RECORDS SHOWN →
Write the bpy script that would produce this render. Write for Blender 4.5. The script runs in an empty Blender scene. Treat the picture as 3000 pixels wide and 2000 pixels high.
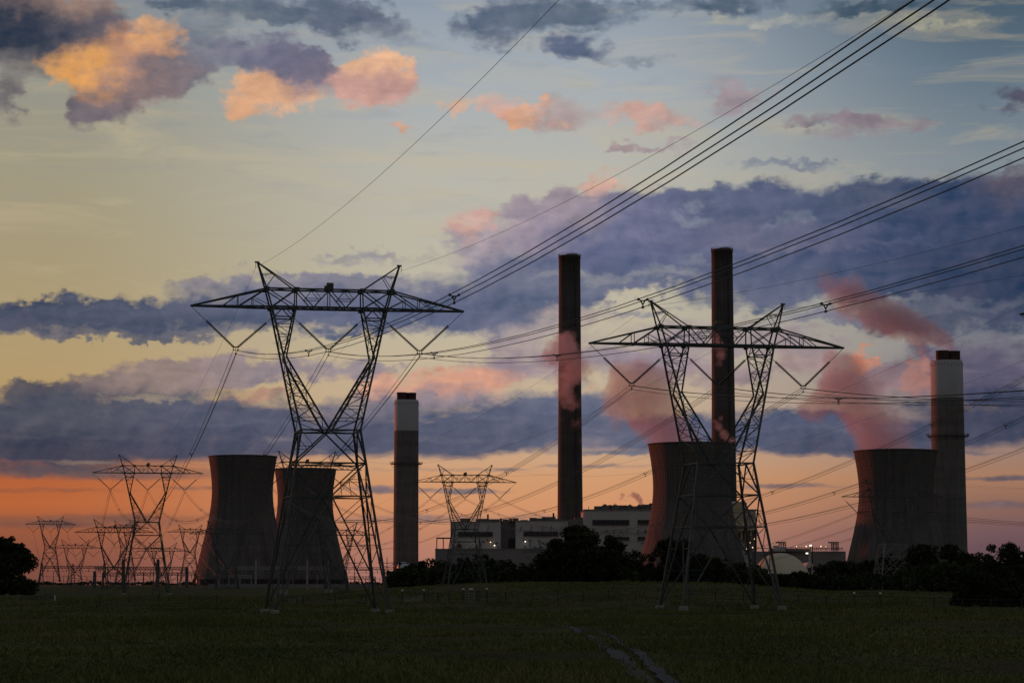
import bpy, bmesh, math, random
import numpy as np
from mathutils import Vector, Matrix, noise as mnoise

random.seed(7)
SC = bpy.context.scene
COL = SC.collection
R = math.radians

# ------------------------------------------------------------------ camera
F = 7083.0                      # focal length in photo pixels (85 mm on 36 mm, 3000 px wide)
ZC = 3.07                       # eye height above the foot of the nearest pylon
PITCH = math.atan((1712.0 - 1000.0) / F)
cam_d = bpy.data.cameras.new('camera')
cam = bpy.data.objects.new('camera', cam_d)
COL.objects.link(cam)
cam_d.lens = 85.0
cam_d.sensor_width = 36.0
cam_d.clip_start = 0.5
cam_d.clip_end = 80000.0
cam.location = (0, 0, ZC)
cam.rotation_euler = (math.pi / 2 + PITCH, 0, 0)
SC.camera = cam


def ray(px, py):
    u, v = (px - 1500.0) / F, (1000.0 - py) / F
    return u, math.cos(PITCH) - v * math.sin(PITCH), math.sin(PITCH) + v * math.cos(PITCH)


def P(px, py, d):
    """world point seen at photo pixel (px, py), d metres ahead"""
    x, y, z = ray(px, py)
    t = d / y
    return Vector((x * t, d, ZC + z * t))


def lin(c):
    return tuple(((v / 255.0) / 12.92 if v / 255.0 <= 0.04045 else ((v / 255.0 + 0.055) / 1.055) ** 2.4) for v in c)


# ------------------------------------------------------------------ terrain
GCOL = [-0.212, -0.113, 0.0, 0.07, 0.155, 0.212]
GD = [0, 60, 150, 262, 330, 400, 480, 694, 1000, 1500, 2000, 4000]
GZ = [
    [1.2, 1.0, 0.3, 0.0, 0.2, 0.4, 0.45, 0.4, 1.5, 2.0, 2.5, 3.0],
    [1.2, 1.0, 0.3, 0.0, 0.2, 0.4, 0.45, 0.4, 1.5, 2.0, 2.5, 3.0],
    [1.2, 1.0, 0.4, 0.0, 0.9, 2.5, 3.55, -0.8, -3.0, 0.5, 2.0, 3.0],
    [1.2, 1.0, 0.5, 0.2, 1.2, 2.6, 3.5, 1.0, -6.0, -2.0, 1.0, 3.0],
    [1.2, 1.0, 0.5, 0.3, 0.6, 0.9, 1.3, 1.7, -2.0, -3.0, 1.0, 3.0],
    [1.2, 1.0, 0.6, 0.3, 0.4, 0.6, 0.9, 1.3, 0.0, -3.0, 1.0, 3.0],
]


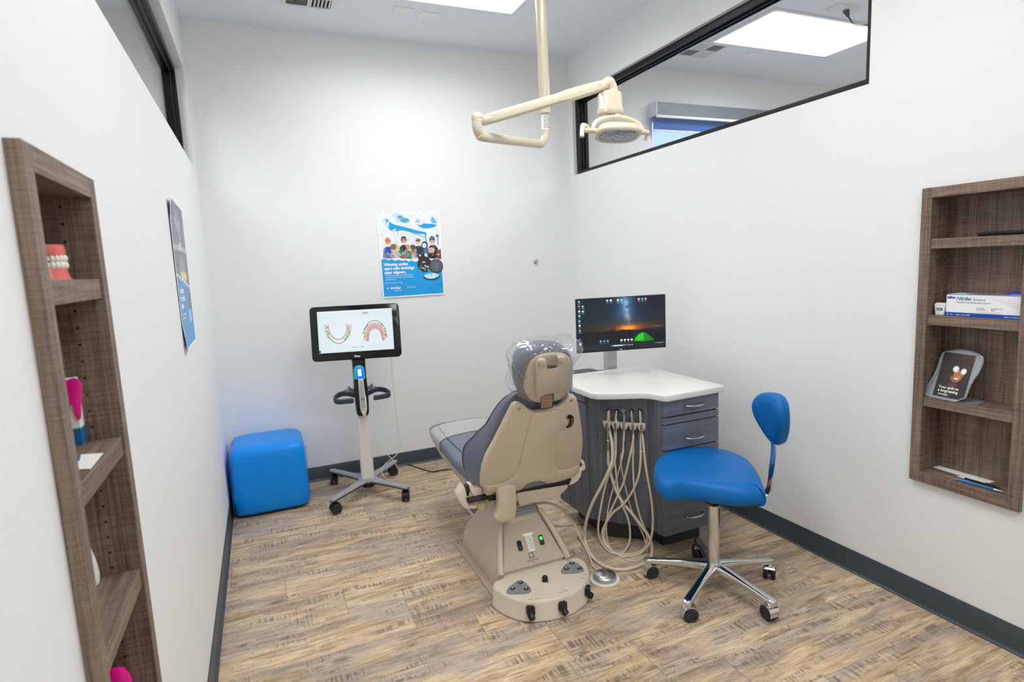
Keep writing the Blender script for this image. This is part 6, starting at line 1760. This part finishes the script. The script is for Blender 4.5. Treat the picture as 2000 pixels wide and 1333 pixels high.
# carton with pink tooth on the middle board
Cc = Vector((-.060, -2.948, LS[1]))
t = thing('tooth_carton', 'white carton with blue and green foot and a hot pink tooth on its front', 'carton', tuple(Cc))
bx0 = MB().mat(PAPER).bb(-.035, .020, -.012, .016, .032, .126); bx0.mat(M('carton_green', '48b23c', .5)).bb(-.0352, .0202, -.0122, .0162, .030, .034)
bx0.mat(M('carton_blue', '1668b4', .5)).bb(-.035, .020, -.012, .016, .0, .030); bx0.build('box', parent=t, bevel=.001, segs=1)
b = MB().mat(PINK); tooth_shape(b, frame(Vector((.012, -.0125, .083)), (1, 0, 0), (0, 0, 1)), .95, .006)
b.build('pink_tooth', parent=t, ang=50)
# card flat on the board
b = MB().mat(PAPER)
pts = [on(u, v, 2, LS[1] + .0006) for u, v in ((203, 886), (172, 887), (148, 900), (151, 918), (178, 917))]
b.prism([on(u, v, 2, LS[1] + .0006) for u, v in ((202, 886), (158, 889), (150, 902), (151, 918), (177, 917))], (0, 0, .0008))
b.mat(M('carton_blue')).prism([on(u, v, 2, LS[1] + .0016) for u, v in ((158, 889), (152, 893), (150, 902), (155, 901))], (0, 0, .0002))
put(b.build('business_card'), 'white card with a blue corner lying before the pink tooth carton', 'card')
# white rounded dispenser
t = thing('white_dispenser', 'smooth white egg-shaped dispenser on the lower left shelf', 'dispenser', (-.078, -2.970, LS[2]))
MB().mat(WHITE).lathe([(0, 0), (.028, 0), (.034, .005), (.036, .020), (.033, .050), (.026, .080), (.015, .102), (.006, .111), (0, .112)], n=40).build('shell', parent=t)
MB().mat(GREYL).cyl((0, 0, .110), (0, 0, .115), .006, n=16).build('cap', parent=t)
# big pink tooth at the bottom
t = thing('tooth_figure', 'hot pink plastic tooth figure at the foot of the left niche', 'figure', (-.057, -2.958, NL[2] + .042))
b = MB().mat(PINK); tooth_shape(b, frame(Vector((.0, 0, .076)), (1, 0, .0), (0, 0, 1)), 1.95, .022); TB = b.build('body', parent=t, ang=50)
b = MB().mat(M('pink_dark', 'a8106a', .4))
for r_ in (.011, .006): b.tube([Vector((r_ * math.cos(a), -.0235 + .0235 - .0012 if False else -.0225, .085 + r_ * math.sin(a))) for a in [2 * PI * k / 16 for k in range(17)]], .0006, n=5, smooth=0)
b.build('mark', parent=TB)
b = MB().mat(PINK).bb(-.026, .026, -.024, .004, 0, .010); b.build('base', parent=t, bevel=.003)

SHORT PROBLEM →
Reproduce each record from above exactly; pictures do not belong in the copy.

ANSWER TO THIS EXERCISE →
Write the bpy script that would produce this render. Write for Blender 4.5. The script runs in an empty Blender scene. Treat the picture as 3000 pixels wide and 2000 pixels high.
import bpy, bmesh, math, random
import numpy as np
from mathutils import Vector, Matrix, noise as mnoise

random.seed(7)
SC = bpy.context.scene
COL = SC.collection
R = math.radians

# ------------------------------------------------------------------ camera
F = 7083.0                      # focal length in photo pixels (85 mm on 36 mm, 3000 px wide)
ZC = 3.07                       # eye height above the foot of the nearest pylon
PITCH = math.atan((1712.0 - 1000.0) / F)
cam_d = bpy.data.cameras.new('camera')
cam = bpy.data.objects.new('camera', cam_d)
COL.objects.link(cam)
cam_d.lens = 85.0
cam_d.sensor_width = 36.0
cam_d.clip_start = 0.5
cam_d.clip_end = 80000.0
cam.location = (0, 0, ZC)
cam.rotation_euler = (math.pi / 2 + PITCH, 0, 0)
SC.camera = cam


def ray(px, py):
    u, v = (px - 1500.0) / F, (1000.0 - py) / F
    return u, math.cos(PITCH) - v * math.sin(PITCH), math.sin(PITCH) + v * math.cos(PITCH)


def P(px, py, d):
    """world point seen at photo pixel (px, py), d metres ahead"""
    x, y, z = ray(px, py)
    t = d / y
    return Vector((x * t, d, ZC + z * t))


def lin(c):
    return tuple(((v / 255.0) / 12.92 if v / 255.0 <= 0.04045 else ((v / 255.0 + 0.055) / 1.055) ** 2.4) for v in c)


# ------------------------------------------------------------------ terrain
GCOL = [-0.212, -0.113, 0.0, 0.07, 0.155, 0.212]
GD = [0, 60, 150, 262, 330, 400, 480, 694, 1000, 1500, 2000, 4000]
GZ = [
    [1.2, 1.0, 0.3, 0.0, 0.2, 0.4, 0.45, 0.4, 1.5, 2.0, 2.5, 3.0],
    [1.2, 1.0, 0.3, 0.0, 0.2, 0.4, 0.45, 0.4, 1.5, 2.0, 2.5, 3.0],
    [1.2, 1.0, 0.4, 0.0, 0.9, 2.5, 3.55, -0.8, -3.0, 0.5, 2.0, 3.0],
    [1.2, 1.0, 0.5, 0.2, 1.2, 2.6, 3.5, 1.0, -6.0, -2.0, 1.0, 3.0],
    [1.2, 1.0, 0.5, 0.3, 0.6, 0.9, 1.3, 1.7, -2.0, -3.0, 1.0, 3.0],
    [1.2, 1.0, 0.6, 0.3, 0.4, 0.6, 0.9, 1.3, 0.0, -3.0, 1.0, 3.0],
]


Keep writing the Blender script for this image. This is part 6, starting at line 1760. This part finishes the script. The script is for Blender 4.5. Treat the picture as 2000 pixels wide and 1333 pixels high.
# carton with pink tooth on the middle board
Cc = Vector((-.060, -2.948, LS[1]))
t = thing('tooth_carton', 'white carton with blue and green foot and a hot pink tooth on its front', 'carton', tuple(Cc))
bx0 = MB().mat(PAPER).bb(-.035, .020, -.012, .016, .032, .126); bx0.mat(M('carton_green', '48b23c', .5)).bb(-.0352, .0202, -.0122, .0162, .030, .034)
bx0.mat(M('carton_blue', '1668b4', .5)).bb(-.035, .020, -.012, .016, .0, .030); bx0.build('box', parent=t, bevel=.001, segs=1)
b = MB().mat(PINK); tooth_shape(b, frame(Vector((.012, -.0125, .083)), (1, 0, 0), (0, 0, 1)), .95, .006)
b.build('pink_tooth', parent=t, ang=50)
# card flat on the board
b = MB().mat(PAPER)
pts = [on(u, v, 2, LS[1] + .0006) for u, v in ((203, 886), (172, 887), (148, 900), (151, 918), (178, 917))]
b.prism([on(u, v, 2, LS[1] + .0006) for u, v in ((202, 886), (158, 889), (150, 902), (151, 918), (177, 917))], (0, 0, .0008))
b.mat(M('carton_blue')).prism([on(u, v, 2, LS[1] + .0016) for u, v in ((158, 889), (152, 893), (150, 902), (155, 901))], (0, 0, .0002))
put(b.build('business_card'), 'white card with a blue corner lying before the pink tooth carton', 'card')
# white rounded dispenser
t = thing('white_dispenser', 'smooth white egg-shaped dispenser on the lower left shelf', 'dispenser', (-.078, -2.970, LS[2]))
MB().mat(WHITE).lathe([(0, 0), (.028, 0), (.034, .005), (.036, .020), (.033, .050), (.026, .080), (.015, .102), (.006, .111), (0, .112)], n=40).build('shell', parent=t)
MB().mat(GREYL).cyl((0, 0, .110), (0, 0, .115), .006, n=16).build('cap', parent=t)
# big pink tooth at the bottom
t = thing('tooth_figure', 'hot pink plastic tooth figure at the foot of the left niche', 'figure', (-.057, -2.958, NL[2] + .042))
b = MB().mat(PINK); tooth_shape(b, frame(Vector((.0, 0, .076)), (1, 0, .0), (0, 0, 1)), 1.95, .022); TB = b.build('body', parent=t, ang=50)
b = MB().mat(M('pink_dark', 'a8106a', .4))
for r_ in (.011, .006): b.tube([Vector((r_ * math.cos(a), -.0235 + .0235 - .0012 if False else -.0225, .085 + r_ * math.sin(a))) for a in [2 * PI * k / 16 for k in range(17)]], .0006, n=5, smooth=0)
b.build('mark', parent=TB)
b = MB().mat(PINK).bb(-.026, .026, -.024, .004, 0, .010); b.build('base', parent=t, bevel=.003)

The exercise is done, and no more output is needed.